At the moment, she’s happy to sing for her supper and cook it as well. The Electric Picnic marks the end of a run of summer festivals, while her various food businesses will keep her busy for the rest of the year.
There’s no danger of Rogers taking her eyes off the prize.
“I have a really strong personality,” she says. “It’s who I am. As I grow older, it becomes more pronounced. I’m still opinionated and direct and that’s how I am in my private life as I am in public. You do learn different tactics with age in business and life, but I can’t change who I am.”

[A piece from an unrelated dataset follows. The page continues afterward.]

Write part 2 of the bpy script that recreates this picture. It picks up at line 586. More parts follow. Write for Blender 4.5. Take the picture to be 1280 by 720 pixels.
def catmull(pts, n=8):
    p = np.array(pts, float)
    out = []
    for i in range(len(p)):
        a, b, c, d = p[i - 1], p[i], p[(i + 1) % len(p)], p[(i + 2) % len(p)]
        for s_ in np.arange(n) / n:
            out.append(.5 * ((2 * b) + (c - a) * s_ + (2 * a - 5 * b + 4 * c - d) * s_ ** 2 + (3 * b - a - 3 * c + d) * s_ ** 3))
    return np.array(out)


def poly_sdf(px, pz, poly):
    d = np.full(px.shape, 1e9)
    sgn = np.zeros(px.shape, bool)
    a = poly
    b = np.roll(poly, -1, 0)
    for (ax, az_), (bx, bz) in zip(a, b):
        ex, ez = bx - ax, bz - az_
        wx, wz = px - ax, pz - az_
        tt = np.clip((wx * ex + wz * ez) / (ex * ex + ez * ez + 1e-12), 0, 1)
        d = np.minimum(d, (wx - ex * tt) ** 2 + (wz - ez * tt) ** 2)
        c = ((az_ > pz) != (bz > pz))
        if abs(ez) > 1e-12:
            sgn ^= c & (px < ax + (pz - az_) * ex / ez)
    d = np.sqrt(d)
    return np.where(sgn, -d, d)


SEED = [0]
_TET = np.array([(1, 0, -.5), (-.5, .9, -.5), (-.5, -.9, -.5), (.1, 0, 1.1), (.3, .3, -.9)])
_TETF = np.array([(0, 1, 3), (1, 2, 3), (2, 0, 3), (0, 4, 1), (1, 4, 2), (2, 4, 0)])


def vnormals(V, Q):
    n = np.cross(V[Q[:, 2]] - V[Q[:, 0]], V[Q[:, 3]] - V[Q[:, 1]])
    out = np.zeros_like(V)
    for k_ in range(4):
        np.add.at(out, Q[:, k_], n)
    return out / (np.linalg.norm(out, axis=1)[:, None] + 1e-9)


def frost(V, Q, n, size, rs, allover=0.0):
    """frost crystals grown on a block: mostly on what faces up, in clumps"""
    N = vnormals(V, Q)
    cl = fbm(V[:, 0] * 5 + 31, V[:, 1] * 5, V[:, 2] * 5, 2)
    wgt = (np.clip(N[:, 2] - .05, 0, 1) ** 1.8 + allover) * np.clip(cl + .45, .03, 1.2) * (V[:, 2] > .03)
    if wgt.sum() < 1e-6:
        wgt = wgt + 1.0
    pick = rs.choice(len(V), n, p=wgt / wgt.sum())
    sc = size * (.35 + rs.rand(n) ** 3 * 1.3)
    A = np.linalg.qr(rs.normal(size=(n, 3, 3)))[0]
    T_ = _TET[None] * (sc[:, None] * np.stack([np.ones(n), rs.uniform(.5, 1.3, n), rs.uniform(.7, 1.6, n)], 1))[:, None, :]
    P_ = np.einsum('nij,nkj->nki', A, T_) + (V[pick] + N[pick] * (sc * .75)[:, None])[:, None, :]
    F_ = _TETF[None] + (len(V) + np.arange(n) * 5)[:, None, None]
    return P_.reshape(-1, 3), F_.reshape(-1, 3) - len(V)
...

And here are five more acts worth checking out at the Picnic
NENEH CHERRY
From the sassy Buffalo Stance and the cool spiritual pop of 7 Seconds to the boisterous and rambunctious Cherry Thing album with Nordic free jazz buccaneers The Thing, and this year's melancholic, wise and graceful Blank Project, keeping up with Cherry has been a musical adventure.
OUTKAST
They're back. Fans of super- freaky hip-hop will welcome the return of André 3000 and Big Boi to a big Irish field. Indeed, there's a direct Kelis connection too in that André appeared on Millionaire on her third album, Tasty, in 2003.
CHIC FT NILE RODGERS
It was their visit to the Electric Picnic in 2009 which kickstarted the Irish love affair with Nile Rodgers and his discotastic band. We've lost count of the number of times they've been back since but there's always a packed hall (or tent) to greet them and their white suits.
TUNE-YARDS
Three albums into her career, there's no doubt whatsoever that Merrill Garbus is someone hearing the most fabulous sounds in her head and doing her damn best to get them to your ears. Check out new album Nicki Nack and form an orderly queue for her appearance under the trees at the Body & Soul stage on Friday night. HERCULES & LOVE AFFAIR Andy Butler and friends (left) are the ones to put a shimmy into your sojourn in Stradbally. Their album from a few months back, The Feast of the Broken Heart, featured John Grant joining regular vocalists Rouge Mary, Gustaph and Krystle Warren to add some emotional heft to a heavyweight slew of acid, tech-house and disco grooves.